Normally I would check if $\frac{|G|}{|H|}=2$ to show they are normal.
The usual test for normality of a subgroup $H \leq G$ is to check one of the following:
\begin{align*}gH = Hg \text{ for all }g \in G &\iff gHg^{-1} \subseteq H \text{ for all }g \in G \\ &\iff ghg^{-1} \in H \text{ for all }g \in G\text{ and }h \in H.\end{align*}
Of course, in an abelian group, the computations are all quite nice (for example, what is $ghg^{-1}$, only knowing that $g$ and $h$ belong to an abelian group?).

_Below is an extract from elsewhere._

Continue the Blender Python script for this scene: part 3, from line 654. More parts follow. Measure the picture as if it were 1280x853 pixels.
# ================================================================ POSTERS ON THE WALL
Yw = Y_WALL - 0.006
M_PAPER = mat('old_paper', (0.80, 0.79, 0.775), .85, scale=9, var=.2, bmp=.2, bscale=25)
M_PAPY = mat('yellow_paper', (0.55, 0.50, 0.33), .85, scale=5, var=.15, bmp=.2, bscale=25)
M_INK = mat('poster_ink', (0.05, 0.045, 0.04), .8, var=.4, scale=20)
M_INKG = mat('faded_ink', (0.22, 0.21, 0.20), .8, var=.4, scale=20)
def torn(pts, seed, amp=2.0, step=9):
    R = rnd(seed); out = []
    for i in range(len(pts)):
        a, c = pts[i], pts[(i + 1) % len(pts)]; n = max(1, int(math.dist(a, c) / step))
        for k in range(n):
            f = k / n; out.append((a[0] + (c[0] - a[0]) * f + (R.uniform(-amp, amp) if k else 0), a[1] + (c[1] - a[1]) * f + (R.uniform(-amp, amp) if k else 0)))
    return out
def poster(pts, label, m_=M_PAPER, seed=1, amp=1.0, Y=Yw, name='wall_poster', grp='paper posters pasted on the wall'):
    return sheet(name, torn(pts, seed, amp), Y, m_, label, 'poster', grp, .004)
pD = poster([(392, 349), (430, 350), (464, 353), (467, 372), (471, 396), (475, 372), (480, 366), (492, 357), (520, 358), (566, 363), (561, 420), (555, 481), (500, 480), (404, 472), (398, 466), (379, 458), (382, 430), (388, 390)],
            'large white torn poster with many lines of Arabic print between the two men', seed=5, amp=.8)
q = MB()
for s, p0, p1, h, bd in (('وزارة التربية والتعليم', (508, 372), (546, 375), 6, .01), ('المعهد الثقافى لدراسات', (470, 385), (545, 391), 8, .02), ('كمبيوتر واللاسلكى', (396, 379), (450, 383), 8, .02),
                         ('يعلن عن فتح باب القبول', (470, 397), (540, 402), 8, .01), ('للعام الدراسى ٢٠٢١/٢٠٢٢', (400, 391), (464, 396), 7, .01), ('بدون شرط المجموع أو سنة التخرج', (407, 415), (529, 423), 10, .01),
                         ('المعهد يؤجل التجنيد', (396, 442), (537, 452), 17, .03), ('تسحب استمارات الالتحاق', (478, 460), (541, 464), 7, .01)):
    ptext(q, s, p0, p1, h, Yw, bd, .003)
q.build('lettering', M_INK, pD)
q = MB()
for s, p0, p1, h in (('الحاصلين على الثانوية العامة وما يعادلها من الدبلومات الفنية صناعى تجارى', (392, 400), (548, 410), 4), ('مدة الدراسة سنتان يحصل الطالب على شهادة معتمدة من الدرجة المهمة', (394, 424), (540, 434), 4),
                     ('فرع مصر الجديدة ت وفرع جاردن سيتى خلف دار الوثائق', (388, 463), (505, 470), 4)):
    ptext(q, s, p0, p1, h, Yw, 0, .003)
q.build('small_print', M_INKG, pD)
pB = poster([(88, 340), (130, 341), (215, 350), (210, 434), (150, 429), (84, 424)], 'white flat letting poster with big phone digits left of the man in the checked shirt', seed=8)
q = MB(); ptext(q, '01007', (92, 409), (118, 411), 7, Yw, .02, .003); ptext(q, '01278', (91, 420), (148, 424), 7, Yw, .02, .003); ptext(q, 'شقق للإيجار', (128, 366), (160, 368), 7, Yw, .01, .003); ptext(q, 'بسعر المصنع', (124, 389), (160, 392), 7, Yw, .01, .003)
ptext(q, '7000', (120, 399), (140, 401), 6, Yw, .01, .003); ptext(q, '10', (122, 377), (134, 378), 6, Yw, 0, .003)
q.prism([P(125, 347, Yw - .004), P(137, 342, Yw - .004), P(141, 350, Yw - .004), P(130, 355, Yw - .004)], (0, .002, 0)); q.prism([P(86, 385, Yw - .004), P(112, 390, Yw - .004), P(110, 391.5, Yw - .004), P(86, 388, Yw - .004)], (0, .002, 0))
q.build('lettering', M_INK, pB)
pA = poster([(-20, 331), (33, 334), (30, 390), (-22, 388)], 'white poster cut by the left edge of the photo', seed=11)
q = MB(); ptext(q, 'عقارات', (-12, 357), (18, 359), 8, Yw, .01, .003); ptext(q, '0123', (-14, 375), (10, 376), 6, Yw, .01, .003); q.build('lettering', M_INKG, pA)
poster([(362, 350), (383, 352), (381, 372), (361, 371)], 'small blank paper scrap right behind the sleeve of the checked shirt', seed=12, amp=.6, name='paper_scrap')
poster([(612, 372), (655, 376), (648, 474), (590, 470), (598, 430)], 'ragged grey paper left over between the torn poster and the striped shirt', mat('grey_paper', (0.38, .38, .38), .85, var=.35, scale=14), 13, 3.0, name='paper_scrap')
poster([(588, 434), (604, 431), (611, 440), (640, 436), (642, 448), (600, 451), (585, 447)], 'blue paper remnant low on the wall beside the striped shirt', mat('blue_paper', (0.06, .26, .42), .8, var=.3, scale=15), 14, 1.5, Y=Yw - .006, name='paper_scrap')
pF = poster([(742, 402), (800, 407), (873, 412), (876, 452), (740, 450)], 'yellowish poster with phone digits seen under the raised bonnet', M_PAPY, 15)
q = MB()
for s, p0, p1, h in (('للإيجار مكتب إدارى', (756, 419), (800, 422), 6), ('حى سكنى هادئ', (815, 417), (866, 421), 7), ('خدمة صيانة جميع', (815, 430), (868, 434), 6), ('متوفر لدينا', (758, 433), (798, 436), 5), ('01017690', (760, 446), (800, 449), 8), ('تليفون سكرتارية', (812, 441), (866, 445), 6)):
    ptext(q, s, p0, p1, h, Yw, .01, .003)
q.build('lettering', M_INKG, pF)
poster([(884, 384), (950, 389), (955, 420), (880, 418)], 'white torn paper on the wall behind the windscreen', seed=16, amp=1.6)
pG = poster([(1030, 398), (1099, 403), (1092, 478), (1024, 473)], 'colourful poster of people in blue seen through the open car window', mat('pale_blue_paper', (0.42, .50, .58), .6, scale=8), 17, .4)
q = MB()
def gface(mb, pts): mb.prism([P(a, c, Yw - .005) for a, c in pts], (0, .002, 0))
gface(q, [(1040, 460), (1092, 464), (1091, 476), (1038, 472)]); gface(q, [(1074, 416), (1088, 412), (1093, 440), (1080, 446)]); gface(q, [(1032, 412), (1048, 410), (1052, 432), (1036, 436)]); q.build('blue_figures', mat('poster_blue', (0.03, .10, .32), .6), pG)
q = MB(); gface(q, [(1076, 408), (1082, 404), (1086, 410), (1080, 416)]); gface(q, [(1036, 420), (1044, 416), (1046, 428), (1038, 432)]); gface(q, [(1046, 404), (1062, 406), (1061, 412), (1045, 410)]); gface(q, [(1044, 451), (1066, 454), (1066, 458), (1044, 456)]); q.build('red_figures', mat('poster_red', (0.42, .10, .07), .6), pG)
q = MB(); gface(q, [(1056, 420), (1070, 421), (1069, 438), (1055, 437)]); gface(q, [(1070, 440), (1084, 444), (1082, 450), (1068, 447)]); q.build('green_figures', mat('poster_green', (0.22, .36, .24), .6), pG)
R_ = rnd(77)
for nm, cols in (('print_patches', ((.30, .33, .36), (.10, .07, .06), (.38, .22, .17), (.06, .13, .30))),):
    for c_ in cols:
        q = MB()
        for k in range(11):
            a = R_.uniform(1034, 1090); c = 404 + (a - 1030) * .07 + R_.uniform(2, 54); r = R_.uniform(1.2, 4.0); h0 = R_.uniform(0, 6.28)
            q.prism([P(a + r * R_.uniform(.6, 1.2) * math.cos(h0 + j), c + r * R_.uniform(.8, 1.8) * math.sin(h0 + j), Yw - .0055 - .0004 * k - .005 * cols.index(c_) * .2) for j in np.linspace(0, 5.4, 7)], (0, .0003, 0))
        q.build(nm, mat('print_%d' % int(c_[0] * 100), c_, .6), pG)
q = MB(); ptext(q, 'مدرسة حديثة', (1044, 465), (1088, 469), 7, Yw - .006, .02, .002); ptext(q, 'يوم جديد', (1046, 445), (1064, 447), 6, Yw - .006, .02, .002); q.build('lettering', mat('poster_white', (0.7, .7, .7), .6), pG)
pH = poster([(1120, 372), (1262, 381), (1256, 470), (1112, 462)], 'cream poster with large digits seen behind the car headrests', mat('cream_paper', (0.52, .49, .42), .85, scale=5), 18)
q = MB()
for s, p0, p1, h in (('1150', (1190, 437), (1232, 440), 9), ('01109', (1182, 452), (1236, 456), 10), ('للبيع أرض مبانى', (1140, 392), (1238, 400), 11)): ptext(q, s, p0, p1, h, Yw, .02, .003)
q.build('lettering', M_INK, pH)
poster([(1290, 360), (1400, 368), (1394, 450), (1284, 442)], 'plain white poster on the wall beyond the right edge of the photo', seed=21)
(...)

The result that $H \lhd G$ whenever $\lvert G : H\rvert = 2$ is a nice easy test for normality, but it too stems from the above criteria. You should keep the description normal subgroups are precisely those fixed by conjugation in mind.
If you're claiming that Example $2$ above is actually a normal subgroup, you should re-think that. Recall that $D_3 \cong S_3$, and think about what happens when you conjugate a $2$-cycle by anything.